Jumat, 25 Februari 2022

Politik 5

"Sepakat!" saya acungi 2 jempol. Alasannya sangat masuk akal terkait perlunya para dokter meningkatkan rasa ingin tahu terhadap perkembangan politik kekinian. 

"Jelang pilpres, para politisi bergerak demi mendapatkan pamor" 

"Bagaimana isu presiden 3 periode?" 

"Hanya sekitar 10-15% yang setuju meski para pimpinan partai seakan-akan sepakat tapi mereka juga punya kepentingan berkuasa sehingga bawahan diikutkan bermain cantik" 

"Rencana pindah ibukota?" 

"Lebih banyak setuju" 

"Ini bukan jebakan buat presiden?" 

"Bukan. Itu sudah lama direncanakan oleh presiden sebelumnya" 

Dia tidak menolak ada kepentingan bisnis tanah disana. Energik, usia hampir 70 tahun & pensiun 10 tahun lalu dari kepolisian, Badan Intelijen & Keamanan. 

Skip 

Berbeda dengan bapak pensiunan Polri, pria pemelihara burung ini memiliki analisa lain tentang isu presiden 3 periode. 

"Di parlemen penuh dengan kepentingan, bisa saja aturan baru itu berlaku dengan imbalan masa jabatan anggota dewan sama-sama diperpanjang 3 periode" 

Hal ini biasa pada sistem politik demokrasi, aturan lahir sebagai hasil kompromi berbagai kepentingan dari penguasa trias politica. 

Terkait rencana perpindahan ibukota, dia berkata, "Itu akan diikuti besarnya ongkos migrasi aparat sipil negara ke sana". 

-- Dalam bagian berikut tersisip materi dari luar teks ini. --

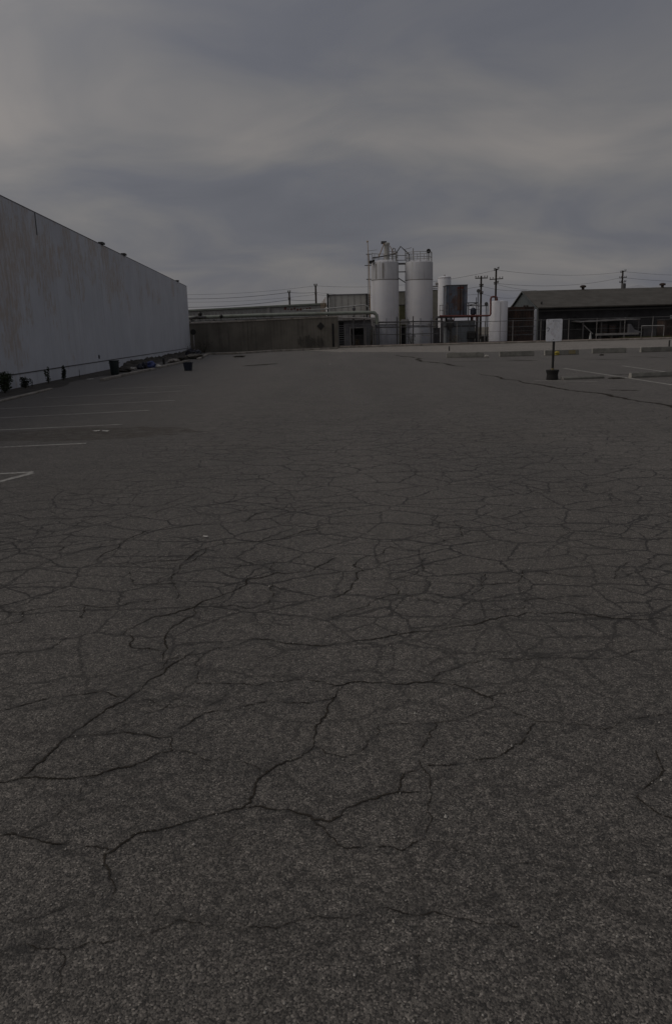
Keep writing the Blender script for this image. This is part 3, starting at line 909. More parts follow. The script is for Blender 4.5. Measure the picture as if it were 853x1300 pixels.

Ini makin menekan APBN disaat utang negara mendekati angka 6 ribu T. Pihak eksekutif biasa punya dalih lain & seperti tak punya beban karena bayar utang tidak pakai dana pribadi. 

Skip 

Mantan camat, aktivis partai & ormas kepemudaan. Sekarang, sebagai pejabat andalan daerah dari balik tirai & politisi demokratis kawakan hingga ke sum-sum tulang. 

"Politik itu unik, menarik tapi kotor karena menghalalkan segala cara" 

"Sebenarnya, politik bagus bahkan wajib ada pada suatu negara. Kotor bukanlah politik melainkan karena adopsi sistem politik, yaitu demokrasi. Ini wajar karena demokrasi tidak lahir dari rahim Islam. Istilah menghalalkan ataukah mengharamkan itu terminologi Islam sementara demokrasi tak mengenal keduanya" 

"Ya. Politik sekarang dimaknai lain" 

"Politik versi demokrasi adalah seni merebut & mempertahankan kekuasaan. Politik versi Islam ialah kebijakan melayani masyarakat". 

Skip 

Pagi-pagi sekali saat air kali dingin meringis. Orang kantoran masih sepi, hanya satu-satu bisa terhitung jari. Saya bertemu dengan ASN senior, mantan pejabat yang barusan dibebastugaskan. Indikasi kuat efek domino dari pilkada. 

"Menurut UU, pejabat tak mudah dinonjob," jelasnya. 

"Masalahnya, itu kewenangan kepala daerah yang terpilih secara demokratis. Beda jika melalui mekanisme penunjukan seperti di kepolisian & TNI" 

Demi berebutan juara satu, para kandidat beserta tim sukses termasuk penyandang dana, habis-habisan berkorban banyak. 

Sangat wajar setelah terpilih, orang-orang terdekatlah sebagai prioritas utama memperoleh kue jabatan & bunga proyek. Biasa pula disertai uang setoran buat balik modal. 

Skip 

Amat lega terasa bila ayam jago kita memenangkan persaingan. Begitulah kira-kira yang ada dalam benak. Dia pejabat daerah, pengurus parpol & ormas kepemudaan. Dia juga mantan camat, anggota tim sukses dari balik tirai. 

Jika dibandingkan dengan jabatan lewat pemilu (misalnya kepala desa, anggota dewan, bupati, gubernur & presiden), beban camat jauh lebih sedikit. Cukup menjaga hubungan baik dengan bupati terpilih, tak ada hubungan dengan urusan perut tim sukses & para konstituen yang butuh banyak asupan. 

Belum lagi seni menyambung tali komunikasi dengan pengurus partai, ormas, LSM, wartawan bahkan calon pesaing, demi kekuasaan. Semua butuh cuan tapi tidak dengan camat yang terpilih melalui penunjukan.